I like the contrast between the situation before and after the bombs hit, regarding how many bugs are available. Before, she had way more bugs than usual, and now she has… pretty much just a handful or five.
Some died quickly, others slow. I was careful about how close I got, devoting extra attention to ensuring that the beetle didn’t perish or find himself unable to fly as the heat damaged his wings.
Yeah, try not to go upside down Icarus on us.
Wait, would that involve “falling” up into the sea of the stars when the wings break?
Amy had made him durable, but there was a limit to how far I wanted to push my luck when there was two hundred feet of open air between me and the ground, and a sea of fire waiting for any scenario where I managed to survive the impact.
Yeah, that’s quite reasonable.
It was a bit of a task, to focus on flying -there was no autopilot like there was with my other bugs- and to track the remaining bugs on the ground. The sewers and storm drains were hot, but hospitable. Navigation would be difficult for Jack and Bonesaw underground. Between Leviathan’s active destruction of the storm drains and the more passive deterioration as they got clogged with rubble and debris and flooded, there were few spaces underground where the villains would be able to navigate.
So if they went down there, they probably wouldn’t get out anywhere useful.
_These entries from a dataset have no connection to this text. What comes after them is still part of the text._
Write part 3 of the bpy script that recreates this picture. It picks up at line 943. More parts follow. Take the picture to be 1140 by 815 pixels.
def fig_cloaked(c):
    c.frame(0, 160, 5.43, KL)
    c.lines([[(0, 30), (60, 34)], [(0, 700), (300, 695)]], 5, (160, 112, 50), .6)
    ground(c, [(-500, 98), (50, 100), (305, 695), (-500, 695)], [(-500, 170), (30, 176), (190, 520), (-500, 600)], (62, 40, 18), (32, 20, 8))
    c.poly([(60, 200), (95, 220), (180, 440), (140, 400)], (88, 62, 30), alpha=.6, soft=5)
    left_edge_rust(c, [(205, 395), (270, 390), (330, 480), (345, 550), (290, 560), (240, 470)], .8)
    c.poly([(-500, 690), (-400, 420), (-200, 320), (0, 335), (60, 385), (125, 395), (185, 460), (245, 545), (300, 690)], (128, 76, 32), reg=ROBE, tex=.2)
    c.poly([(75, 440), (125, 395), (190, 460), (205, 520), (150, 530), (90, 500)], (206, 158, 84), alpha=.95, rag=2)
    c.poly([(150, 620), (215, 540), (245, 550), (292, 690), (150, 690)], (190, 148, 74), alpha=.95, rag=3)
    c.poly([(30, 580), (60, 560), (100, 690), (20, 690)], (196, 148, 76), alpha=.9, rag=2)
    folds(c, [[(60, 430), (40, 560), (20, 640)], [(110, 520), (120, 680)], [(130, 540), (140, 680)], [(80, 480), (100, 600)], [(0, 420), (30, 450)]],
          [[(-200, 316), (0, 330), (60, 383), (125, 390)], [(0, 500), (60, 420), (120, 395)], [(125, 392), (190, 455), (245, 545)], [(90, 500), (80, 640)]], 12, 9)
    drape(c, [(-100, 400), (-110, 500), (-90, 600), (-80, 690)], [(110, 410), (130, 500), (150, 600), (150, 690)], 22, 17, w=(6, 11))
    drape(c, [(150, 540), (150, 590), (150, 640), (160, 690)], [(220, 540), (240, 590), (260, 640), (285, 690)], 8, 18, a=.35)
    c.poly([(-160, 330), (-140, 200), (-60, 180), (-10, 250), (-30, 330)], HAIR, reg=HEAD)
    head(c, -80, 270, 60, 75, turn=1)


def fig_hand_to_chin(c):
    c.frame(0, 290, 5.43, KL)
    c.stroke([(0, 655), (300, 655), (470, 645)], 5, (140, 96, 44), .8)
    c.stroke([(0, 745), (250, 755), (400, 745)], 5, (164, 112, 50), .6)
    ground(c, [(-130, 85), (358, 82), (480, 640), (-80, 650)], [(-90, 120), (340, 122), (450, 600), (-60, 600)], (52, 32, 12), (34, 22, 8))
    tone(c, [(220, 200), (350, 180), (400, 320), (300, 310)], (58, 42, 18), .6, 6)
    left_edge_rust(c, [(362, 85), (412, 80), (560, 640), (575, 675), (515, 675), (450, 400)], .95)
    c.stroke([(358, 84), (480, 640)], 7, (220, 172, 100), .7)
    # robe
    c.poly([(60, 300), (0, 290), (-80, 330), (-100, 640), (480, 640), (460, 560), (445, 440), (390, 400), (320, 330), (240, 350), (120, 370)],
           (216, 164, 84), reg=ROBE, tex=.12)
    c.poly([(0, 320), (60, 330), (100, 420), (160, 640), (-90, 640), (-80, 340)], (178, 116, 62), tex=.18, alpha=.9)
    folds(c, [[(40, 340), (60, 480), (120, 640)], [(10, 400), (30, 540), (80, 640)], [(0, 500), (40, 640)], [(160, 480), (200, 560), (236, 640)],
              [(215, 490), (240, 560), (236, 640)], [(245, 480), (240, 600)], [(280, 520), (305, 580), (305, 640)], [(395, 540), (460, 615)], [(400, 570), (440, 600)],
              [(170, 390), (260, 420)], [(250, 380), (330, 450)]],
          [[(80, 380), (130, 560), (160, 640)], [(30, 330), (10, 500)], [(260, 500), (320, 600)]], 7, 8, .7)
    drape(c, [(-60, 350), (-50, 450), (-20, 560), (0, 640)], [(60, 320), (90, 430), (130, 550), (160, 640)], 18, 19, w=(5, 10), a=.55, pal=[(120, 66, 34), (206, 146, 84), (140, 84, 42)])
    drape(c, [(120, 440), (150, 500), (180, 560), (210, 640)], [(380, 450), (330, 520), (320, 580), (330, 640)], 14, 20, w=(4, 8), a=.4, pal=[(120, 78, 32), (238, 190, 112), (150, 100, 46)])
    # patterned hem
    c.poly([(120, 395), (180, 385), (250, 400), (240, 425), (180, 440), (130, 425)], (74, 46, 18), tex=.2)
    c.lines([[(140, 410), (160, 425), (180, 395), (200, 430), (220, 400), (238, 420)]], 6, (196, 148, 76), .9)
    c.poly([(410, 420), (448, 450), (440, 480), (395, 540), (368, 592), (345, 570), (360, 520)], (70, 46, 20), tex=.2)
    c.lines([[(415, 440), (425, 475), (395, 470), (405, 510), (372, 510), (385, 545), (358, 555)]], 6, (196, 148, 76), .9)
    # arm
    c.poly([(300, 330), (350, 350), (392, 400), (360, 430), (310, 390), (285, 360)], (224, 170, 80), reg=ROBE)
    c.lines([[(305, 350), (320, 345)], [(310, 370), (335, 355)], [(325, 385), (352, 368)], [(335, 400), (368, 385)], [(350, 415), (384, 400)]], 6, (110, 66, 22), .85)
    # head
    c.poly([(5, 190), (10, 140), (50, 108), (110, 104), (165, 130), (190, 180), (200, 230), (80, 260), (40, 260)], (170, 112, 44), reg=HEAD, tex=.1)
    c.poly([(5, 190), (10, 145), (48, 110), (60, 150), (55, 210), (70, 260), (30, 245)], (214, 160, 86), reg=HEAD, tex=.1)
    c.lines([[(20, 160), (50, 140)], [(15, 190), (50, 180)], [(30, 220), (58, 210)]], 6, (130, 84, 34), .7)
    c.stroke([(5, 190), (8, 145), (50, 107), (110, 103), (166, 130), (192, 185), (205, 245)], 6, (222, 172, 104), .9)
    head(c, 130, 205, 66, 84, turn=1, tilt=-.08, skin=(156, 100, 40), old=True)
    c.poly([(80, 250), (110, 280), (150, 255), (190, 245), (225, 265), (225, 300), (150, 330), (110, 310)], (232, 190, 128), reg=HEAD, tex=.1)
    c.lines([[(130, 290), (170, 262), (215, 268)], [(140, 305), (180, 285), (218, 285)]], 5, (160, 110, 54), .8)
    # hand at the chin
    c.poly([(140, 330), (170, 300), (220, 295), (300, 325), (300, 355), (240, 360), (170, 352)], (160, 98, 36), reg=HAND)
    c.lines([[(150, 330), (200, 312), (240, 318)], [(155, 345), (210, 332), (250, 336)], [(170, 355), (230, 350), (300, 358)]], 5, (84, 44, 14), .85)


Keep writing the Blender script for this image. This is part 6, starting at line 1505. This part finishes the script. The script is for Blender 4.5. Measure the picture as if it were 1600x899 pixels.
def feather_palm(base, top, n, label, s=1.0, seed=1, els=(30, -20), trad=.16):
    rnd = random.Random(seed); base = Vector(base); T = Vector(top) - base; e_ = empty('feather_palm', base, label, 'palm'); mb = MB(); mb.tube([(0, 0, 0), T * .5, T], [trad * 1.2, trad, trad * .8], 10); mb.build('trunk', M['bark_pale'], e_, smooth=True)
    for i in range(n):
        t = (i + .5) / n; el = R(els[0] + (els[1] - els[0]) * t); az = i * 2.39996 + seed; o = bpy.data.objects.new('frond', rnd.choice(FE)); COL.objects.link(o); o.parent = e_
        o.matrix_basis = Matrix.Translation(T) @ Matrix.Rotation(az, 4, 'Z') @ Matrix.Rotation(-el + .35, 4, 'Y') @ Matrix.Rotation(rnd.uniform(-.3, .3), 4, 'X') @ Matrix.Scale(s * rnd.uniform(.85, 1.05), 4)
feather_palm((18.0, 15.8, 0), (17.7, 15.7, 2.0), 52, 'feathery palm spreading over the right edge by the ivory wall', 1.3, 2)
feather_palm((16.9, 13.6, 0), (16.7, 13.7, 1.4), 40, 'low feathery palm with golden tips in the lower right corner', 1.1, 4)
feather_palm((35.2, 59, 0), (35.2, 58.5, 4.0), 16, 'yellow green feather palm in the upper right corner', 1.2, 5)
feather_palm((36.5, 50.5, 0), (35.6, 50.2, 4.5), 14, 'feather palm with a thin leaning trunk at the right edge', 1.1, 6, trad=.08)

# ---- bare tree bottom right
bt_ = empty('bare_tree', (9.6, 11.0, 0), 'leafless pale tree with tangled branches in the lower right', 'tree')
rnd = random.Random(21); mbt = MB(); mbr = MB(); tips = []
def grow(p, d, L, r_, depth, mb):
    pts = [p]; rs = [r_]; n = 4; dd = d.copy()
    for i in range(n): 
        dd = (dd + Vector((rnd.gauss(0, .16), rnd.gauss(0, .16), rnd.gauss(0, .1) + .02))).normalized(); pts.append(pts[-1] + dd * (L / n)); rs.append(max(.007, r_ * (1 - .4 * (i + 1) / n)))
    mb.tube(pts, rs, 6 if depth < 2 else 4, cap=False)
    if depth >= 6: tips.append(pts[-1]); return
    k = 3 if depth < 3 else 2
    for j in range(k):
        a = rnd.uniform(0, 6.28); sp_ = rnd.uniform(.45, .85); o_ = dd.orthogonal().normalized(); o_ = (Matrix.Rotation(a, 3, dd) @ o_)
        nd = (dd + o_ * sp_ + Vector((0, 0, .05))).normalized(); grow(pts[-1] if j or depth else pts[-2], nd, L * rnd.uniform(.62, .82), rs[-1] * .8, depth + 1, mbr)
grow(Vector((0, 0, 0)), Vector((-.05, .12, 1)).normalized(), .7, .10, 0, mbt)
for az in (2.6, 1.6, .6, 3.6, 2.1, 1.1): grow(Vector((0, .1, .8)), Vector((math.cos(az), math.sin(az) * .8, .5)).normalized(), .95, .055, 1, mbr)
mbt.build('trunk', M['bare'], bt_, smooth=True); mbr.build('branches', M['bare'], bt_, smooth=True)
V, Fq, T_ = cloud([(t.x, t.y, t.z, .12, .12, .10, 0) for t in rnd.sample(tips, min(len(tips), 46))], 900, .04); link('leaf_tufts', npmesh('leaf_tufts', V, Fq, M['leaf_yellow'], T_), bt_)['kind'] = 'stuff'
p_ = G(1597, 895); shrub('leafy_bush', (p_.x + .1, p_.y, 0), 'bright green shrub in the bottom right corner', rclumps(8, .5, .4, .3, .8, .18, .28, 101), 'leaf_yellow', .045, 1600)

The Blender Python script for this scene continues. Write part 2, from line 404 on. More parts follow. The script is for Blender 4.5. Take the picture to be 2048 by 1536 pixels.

Had they died? It was possible, and I was swiftly eliminating areas where there was both a population of bugs and space for the Nine to hide.
I don’t think any of them are dead, but if one of them is, it’s Mannequin or Bonesaw. More likely Mannequin out of those two, because he’s been fairly irrelevant ever since his second defeat by Taylor.
Also worth noting: We don’t know what fresh hell Bonesaw was up to this time with the civilians she “recruited”. I have a feeling we’ll find out somehow.